The new Amazing Spider-Man reboot isn't for fans so much as it's for a new demographic (and for legal reasons). Marvel NOW! is a push for popularity and new readership. Big sweeping changes to draw new fans in that can make an old reader feel, well... pushed out. So what now? Do we all swear NEVER TO READ COMICS AGAIN EVER? No, that's silly. How about just Marvel comics, then? We'll just all swear never to read Marvel comics ever again forever.

Even sillier. You see, just because something isn't marketed toward you or your demographic doesn't mean you can't love the ever-living daylights out of it and make it your own. I mean, look at Bronies. A cartoon show marketed toward girls just drew 4,000 fans at BronyCon recently from all different walks of life. You could say first-person shooter video games aren't marketed to women, but Frag Dolls are a team of professional gamers who obliterate their competition. Even comics have that weird "They're for kids-no they're too adult-no it's all adolescent male fantasy" thing going on. But that doesn't mean that comics aren't for everyone.
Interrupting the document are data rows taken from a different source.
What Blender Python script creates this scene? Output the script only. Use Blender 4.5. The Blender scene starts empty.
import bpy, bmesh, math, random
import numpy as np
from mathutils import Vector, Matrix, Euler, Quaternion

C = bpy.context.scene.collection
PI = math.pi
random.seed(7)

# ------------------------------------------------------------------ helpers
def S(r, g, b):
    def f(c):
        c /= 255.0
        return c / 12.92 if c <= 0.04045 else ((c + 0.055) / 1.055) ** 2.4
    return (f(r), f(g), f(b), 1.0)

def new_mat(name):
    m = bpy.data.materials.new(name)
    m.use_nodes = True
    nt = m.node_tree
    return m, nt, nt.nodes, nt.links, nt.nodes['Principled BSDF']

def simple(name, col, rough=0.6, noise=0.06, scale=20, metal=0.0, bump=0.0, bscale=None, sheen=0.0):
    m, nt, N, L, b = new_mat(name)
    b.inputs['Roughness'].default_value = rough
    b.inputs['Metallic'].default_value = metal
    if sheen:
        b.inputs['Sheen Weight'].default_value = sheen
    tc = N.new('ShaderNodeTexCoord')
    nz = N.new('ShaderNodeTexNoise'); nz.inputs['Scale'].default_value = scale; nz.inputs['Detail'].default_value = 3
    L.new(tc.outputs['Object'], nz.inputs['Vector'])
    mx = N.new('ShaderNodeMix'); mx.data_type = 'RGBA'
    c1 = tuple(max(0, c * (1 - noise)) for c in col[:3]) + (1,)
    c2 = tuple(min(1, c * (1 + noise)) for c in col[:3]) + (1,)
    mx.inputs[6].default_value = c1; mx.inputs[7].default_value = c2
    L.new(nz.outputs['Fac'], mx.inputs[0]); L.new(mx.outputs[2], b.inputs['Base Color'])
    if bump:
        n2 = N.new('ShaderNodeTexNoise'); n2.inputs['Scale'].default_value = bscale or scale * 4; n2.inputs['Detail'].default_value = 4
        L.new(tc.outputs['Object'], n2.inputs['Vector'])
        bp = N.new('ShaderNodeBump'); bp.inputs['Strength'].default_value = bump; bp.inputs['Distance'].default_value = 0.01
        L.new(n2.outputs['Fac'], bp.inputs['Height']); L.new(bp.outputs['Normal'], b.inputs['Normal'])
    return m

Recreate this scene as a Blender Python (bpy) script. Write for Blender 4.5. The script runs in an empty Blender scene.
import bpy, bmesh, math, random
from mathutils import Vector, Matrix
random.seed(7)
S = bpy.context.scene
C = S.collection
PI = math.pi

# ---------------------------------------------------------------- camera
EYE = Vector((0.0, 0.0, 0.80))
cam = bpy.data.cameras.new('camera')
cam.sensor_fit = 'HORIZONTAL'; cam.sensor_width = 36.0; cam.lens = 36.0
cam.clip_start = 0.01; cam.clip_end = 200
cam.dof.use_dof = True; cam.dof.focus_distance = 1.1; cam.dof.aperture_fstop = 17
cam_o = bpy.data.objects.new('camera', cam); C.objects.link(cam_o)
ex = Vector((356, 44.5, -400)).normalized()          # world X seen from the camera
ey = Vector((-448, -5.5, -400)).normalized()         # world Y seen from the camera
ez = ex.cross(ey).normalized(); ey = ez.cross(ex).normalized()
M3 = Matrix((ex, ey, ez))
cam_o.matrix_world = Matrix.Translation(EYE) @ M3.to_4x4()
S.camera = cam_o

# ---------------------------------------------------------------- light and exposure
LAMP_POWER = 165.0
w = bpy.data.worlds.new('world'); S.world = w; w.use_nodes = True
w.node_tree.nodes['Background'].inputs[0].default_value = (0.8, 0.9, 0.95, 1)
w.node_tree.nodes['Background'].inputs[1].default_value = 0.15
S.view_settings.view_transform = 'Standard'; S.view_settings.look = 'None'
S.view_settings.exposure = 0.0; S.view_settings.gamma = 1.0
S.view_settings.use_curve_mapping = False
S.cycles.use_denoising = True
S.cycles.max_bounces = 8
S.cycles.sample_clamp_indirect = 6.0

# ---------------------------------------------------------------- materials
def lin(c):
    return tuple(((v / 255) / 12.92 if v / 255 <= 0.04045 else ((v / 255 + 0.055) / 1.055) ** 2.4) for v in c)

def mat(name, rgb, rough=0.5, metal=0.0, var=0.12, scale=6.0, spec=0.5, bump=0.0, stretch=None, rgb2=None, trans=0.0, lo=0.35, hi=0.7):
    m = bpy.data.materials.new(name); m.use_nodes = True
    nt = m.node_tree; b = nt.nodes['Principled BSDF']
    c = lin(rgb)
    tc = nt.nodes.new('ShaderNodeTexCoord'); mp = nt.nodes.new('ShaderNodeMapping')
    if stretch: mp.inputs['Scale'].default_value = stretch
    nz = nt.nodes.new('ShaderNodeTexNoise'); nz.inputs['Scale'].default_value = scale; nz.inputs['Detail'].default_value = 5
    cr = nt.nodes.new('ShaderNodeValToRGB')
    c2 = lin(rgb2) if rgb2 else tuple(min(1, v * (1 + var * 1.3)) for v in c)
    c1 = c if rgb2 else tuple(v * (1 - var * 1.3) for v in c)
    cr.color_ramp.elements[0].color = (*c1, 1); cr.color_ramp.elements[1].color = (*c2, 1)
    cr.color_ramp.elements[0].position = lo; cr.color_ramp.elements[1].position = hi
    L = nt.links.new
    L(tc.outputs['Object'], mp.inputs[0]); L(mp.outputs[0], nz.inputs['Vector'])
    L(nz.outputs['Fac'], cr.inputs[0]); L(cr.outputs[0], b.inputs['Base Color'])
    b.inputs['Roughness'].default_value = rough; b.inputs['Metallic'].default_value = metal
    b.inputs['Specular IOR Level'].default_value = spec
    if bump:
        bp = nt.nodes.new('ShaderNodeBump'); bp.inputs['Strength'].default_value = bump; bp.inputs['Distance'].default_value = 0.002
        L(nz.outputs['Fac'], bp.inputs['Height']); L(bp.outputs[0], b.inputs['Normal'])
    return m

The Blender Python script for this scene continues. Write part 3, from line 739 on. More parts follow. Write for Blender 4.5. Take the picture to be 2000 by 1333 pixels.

Ten years from now, who knows? Maybe there will be a Marvel NOWER! or a new Spider-Man on the silver screen trying to learn the same things we saw him learn last time. And sure, we have all heard that story before but it's a story we all love on a certain level, no matter how they dress it up. The wrapper on the candy doesn't make it sweet. Now (or should I say NOW!), others will get a chance to love it, too.